Moon - Cyrille Pomès - Babelio

Une station balnéaire où touristes, animations et activités pullulent à la belle saison, où c’est complètement mort le reste de l’année. C’est pendant cette période creuse qu’on retrouve Luna, Loïc, Tom, Mel et d’autres encore, des ados désœuvrés qui passent leur temps sur leur portable, transportent leurs lots de peine et de souffrance et font des conneries. Le soir où, pour rigoler, Luna envoie une photo de l’intérieur de sa culotte à sa copine Mel et que celle-ci la partage par inadvertance sur Snoop, un réseau social, ça pourrait être le drame. Sauf qu’au même moment, un violent orage a endommagé l’antenne-relais qui alimente le village et rendu impossible toute connexion. Quinze jours sans écran, c’est l’ennui assuré. Les jeux de société sortent du placard, un vieil accordéon se fait entendre, on se promène sur la plage, les tensions s’amplifient et les vérités se disent.

Si j’ai mis du temps à entrer dans ce roman graphique de 160 pages, mélangeant les personnages, je m’y suis sentie bien une fois à l’intérieur. Dans un no man’s land original, les ados tentent laborieusement de combler le vide, vide qui devient encore plus abyssal sans leur chère connexion internet, à moins que ce soit le contraire ? Toujours est-il que ces jeunes m’ont fait penser à des bêtes perdues, impulsives et violentes, parfois attachantes, sans adultes sur qui compter véritablement, rejetant d’ailleurs tout autre repère que les réseaux sociaux. A la fin, on ne sait s’il faut pleurer ou espérer.
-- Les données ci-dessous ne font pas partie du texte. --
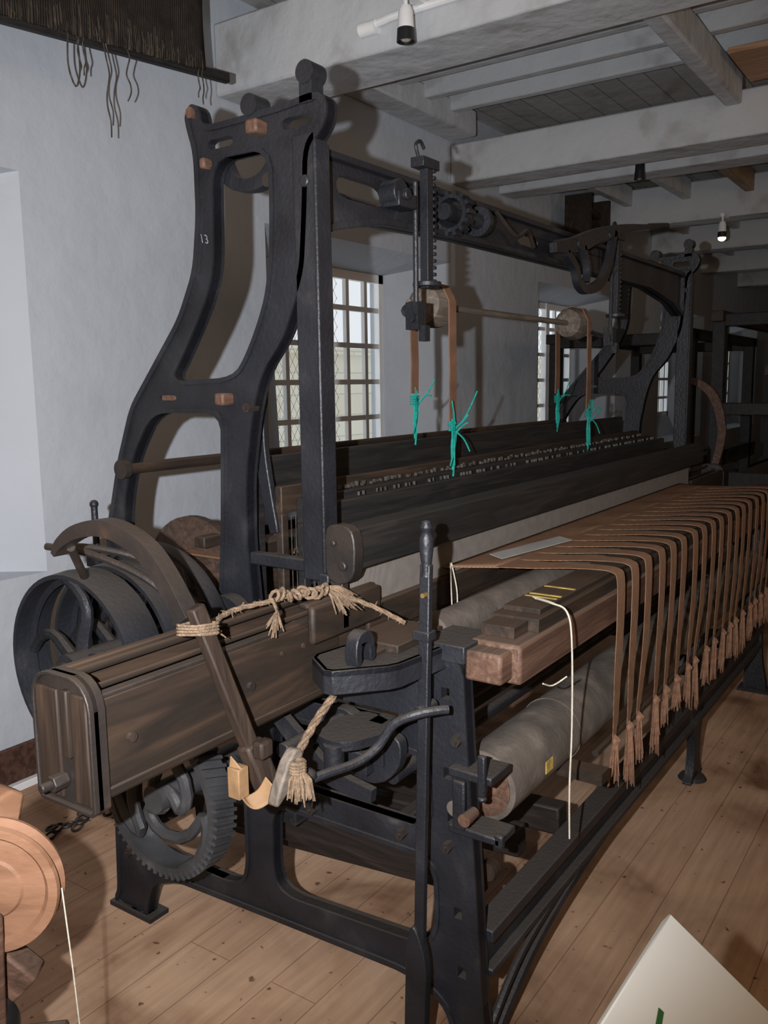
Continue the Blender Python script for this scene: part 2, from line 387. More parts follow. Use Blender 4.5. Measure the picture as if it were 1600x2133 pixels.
spot((6.05,1.0,2.80),True,'small lit spotlight glowing warm beneath ceiling beam')
b=B();b.tube(crom([(1.53,1.33,2.97),(1.525,1.25,2.98),(1.525,.9,2.99),(1.525,-1.2,3.0)]),.016,10);b.cyl((1.53,1.35,2.97),(1.53,1.27,2.97),.028)
finish(b,'cable_conduit',FRAMEW,None,'white painted cable conduit running along the ceiling beam','conduit')

# ------------------------------------------------------------------ LOOM
loom=empty('power_loom',(0,.5,0),'large antique black cast iron and dark wood power loom','loom')
T=.040
outer=[(1.225,0),(1.23,.03),(1.215,.05),(1.205,.30),(1.19,.7),(1.175,1.0),(1.16,1.17),(1.14,1.22),(1.10,1.35),(1.035,1.50),(.935,1.61),(.835,1.72),(.775,1.83),(.755,1.96),(.755,2.10),
 (.775,2.16),(.78,2.19),(.755,2.215),(.73,2.195),(.725,2.155),(.63,2.155),(.47,2.16),(.385,2.17),(.355,2.155),(.35,2.12),(.37,2.085),(.405,2.06),(.412,1.94),(.425,1.80),(.49,1.66),(.562,1.58),(.595,1.49),(.625,1.33),(.63,1.17),(.615,.98),(.60,.83),
 (.53,.80),(.17,.80),(.115,.86),(.11,.97),(.025,.97),(.012,.75),(-.008,.45),(-.025,.16),(-.05,.03),(-.05,0),(.06,0),(.055,.12),(.09,.17),(.18,.195),(.60,.18),(.95,.165),(1.06,.12),(1.085,.03),(1.085,0)]
H=[[(.695,2.075),(.700,1.95),(.703,1.83),(.745,1.74),(.83,1.62),(.875,1.565),(.655,1.572),(.61,1.62),(.55,1.73),(.53,1.81),(.52,1.93),(.52,2.075)],
 [(.95,1.485),(1.035,1.37),(1.075,1.27),(1.09,1.17),(1.10,.99),(.735,.99),(.715,1.20),(.705,1.38),(.70,1.485)],
 [(1.105,.86),(1.125,.30),(1.09,.235),(.72,.235),(.675,.28),(.67,.84),(.69,.86)],
 [(.575,.50),(.58,.30),(.54,.262),(.14,.285),(.095,.33),(.10,.50)],
 [(.565,.74),(.57,.57),(.11,.57),(.115,.72),(.14,.74)]]
O2=smooth_poly(outer,2,.02);H2=[smooth_poly(h,2,.03) for h in H]
slot1=[(.71,2.10),(.71,2.122),(.63,2.122),(.63,2.10)];slot2=[(.92,1.517),(.92,1.53),(.86,1.53),(.86,1.517)];slot3=[(.48,2.105),(.48,2.13),(.40,2.13),(.40,2.11)]
sq=[[(y,z),(y+.020,z),(y+.020,z+.026),(y,z+.026)] for y,z in ((.06,.88),(.055,.70),(.045,.60),(.03,.38),(.02,.24))]
b=B();b.plate('X',.006,.030,O2,H2+[smooth_poly(s,1,.01) for s in (slot1,slot2,slot3)]+sq)
b.rib('X',0,T,O2,.014)
for h in H2: b.rib('X',0,T,h,.011,False)
b.cyl((-.01,.85,.91),(.06,.85,.91),.06);b.cyl((-.03,.74,.56),(.05,.74,.56),.05);b.box(.01,.035,.64,.74,.52,.60)
b.box(-.01,.06,1.06,1.24,0,.014);b.box(-.03,.07,-.08,.08,0,.014)
b.cyl((-.004,.57,2.175),(.045,.57,2.175),.024);b.box(.005,.04,.548,.592,2.14,2.175)
b.box(.0,.04,.39,.425,2.15,2.20);b.cyl((-.004,.407,2.212),(.045,.407,2.212),.024)
ef=finish(b,'end_frame',IRON,loom,bevel=.003,label='black cast iron end frame with S-curved double upright')
def bolt(parent,dx=0):
    b=B();b.tube([(-.016+dx,0,0),(.02+dx,0,0)],.012,6);b.cyl((dx-.022,0,0),(dx-.014,0,0),.006,seg=8)
    o=finish(b,'bolt',IRON2,parent,org=(dx,0,0));me=o;first=True
    L=((1.05,1.335),(.60,1.50),(.18,.545),(.30,.665),(.44,.53),(.035,.80),(1.14,.2),(.06,.55))
    for y,z in L:
        if first: place(o,parent,(dx,y,z));first=False
        else:
            c=me.copy();COL.objects.link(c);place(c,parent,(dx,y,z))
bolt(ef)
def peg(parent,*bx):
    b=B();b.box(*bx);finish(b,'wooden_peg',W_RED,parent,bevel=.006)
peg(ef,-.03,.012,.525,.560,2.105,2.135);peg(ef,-.02,.012,.700,.718,2.055,2.08);peg(ef,-.03,.012,.66,.69,1.505,1.535)
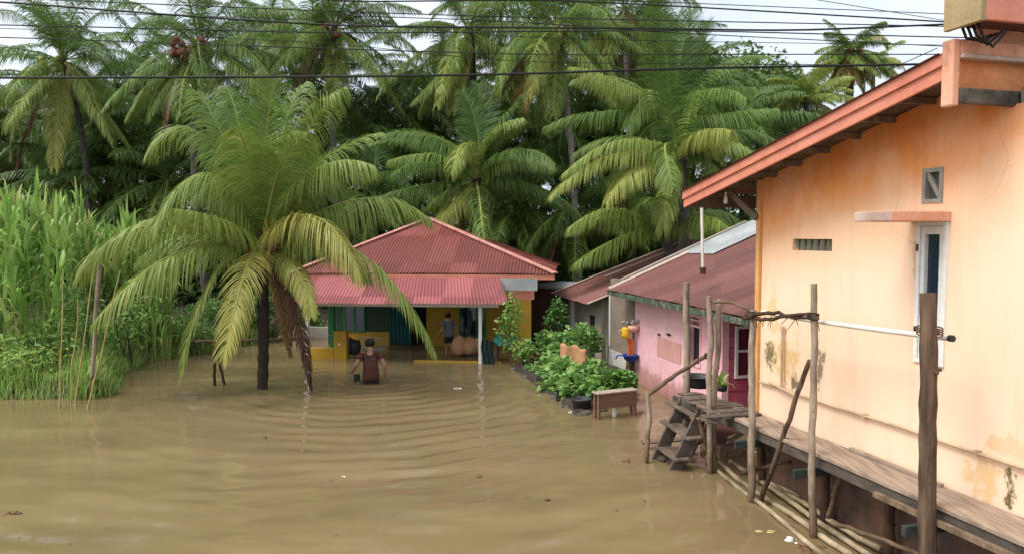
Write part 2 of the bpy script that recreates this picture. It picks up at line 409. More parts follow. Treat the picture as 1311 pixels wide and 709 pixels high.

Certaines planches sont magnifiques, une grande piscine vide qui se remplit petit à petit, un coffre plein de canards en plastique au fond de la mer, trois jeunes qui s’essaient à une chorégraphie improbable sur une plage déserte, un camping fermé… Un bel album sur la période de l’adolescence qui aurait cependant gagné en force s’il avait eu quelques pages de moins.